I haven’t spent much time in Sitka—I’m about a week into my second summer—but every time I get out, whether to run, hike, paddle, or swim, whether on the roads, trails, or backcountry, it links me closer to this scene. It fills the landscape with moments. I can hardly look at a map of Baranof without thinking of paddling during a cloudless morning on Medvejie, with thrushes and a 4 a.m. sunrise, falling hard on the slick steps running down Gavin (and subsequently lying there, feeling the impact ripple from my tailbone down my femurs before getting up), searching for icefields in the fog in the middle of the island, glasaiding around Harbor, swimming in Camp Lake with tingly skin from a day spent pushing through devil’s club, and running on a clear summer night towards Thimbleberry Lake (the night a thick bright blue, with a band of the light from the north lingering on the horizon).

All the stories and scenes that fill the space between these island’s topographical lines draw me back out for more, because each trip infuses the map with further possibilities for exploration.

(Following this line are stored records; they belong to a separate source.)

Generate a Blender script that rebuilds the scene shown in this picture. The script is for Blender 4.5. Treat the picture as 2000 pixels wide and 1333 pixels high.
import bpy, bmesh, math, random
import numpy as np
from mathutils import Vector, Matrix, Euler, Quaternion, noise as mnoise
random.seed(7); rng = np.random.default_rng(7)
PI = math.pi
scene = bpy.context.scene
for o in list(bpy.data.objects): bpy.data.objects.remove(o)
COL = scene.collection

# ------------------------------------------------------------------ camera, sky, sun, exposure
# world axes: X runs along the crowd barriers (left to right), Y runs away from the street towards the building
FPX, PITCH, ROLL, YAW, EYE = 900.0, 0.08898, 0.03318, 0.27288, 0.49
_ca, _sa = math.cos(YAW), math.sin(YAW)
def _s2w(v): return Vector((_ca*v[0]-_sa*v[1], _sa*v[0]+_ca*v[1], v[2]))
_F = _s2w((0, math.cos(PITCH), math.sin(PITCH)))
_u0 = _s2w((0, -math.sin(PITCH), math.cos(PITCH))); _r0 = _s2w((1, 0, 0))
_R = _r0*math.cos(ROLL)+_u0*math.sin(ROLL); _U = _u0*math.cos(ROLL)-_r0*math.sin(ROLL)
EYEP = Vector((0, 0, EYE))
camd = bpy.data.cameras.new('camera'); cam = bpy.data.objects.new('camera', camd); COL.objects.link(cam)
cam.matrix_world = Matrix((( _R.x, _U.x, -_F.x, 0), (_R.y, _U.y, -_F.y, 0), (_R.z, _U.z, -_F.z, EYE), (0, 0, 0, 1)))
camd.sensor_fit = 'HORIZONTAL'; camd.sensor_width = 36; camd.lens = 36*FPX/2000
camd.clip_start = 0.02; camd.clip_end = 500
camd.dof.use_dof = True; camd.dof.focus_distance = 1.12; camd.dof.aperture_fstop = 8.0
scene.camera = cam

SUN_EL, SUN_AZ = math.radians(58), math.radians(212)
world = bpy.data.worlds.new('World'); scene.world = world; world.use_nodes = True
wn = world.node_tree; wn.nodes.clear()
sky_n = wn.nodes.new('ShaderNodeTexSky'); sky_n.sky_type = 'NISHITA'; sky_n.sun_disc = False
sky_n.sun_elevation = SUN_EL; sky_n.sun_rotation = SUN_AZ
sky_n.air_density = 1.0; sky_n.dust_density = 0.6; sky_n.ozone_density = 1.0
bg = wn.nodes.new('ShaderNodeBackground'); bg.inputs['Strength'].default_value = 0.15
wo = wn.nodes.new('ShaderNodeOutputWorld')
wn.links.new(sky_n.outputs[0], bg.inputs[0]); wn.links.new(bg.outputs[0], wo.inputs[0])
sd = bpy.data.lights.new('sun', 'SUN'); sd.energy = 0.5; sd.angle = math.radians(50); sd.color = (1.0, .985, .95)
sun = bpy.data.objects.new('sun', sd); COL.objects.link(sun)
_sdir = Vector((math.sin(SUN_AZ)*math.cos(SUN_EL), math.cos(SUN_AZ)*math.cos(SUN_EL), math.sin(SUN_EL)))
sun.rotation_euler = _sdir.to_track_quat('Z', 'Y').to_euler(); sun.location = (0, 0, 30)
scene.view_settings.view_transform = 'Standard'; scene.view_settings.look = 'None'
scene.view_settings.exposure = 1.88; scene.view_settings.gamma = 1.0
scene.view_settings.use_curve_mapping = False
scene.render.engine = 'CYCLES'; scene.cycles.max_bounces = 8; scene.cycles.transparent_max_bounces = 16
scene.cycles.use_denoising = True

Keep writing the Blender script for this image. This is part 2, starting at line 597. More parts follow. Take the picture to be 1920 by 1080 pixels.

Instead of a finite list of places or trails to visit and then check off, each outing injects the map with ideas for others—another lake to get to, another ridge to walk, another peak to climb. The setting leaves my sense of wonder insatiable: the age of the widest trees in the Tongass and the stacks of unnamed mountains layered on the horizon always capture my imagination. In my short time here, I have become somewhat addicted to maps.

And what I like best is that almost all of the moments that add layers to the landscape happen with someone else (except, of course, the feet-flying-forward-tailbone-hitting-wooden-plank-of-Gavin-stairs-fall type of layers), so that every time I get out, I am brought closer to both the people and the place of this island. And that’s one of the reasons I love racing here so much: for a couple of hours, a community comes together to collectively link itself closer to the land, and its members to each other, with moments that freckle the course’s path through the Tongass and along the coast. The universal becomes specific: that hill near the hatchery where your thighs ached and someone going down that same hill slapped your hand and cheered you on, the bush where you had time to forage for that one June salmon berry, the winding curves of Sawmill Creek Road near the finish, where you were just sure each one was the last, and the nice folks on bicycles who kept you company through that more trying and stretched out time.

And for me, whenever I pass Whale Park, I know I will think of the finish when I went straight for the stairs to the coast, another racer and his dog tagging along. We scrambled over the rocks, took off our shoes, and jumped into the water, pulling the seaweed from our skin. I dunked my head under and swam away, feeling absorbed in and inside of the sea.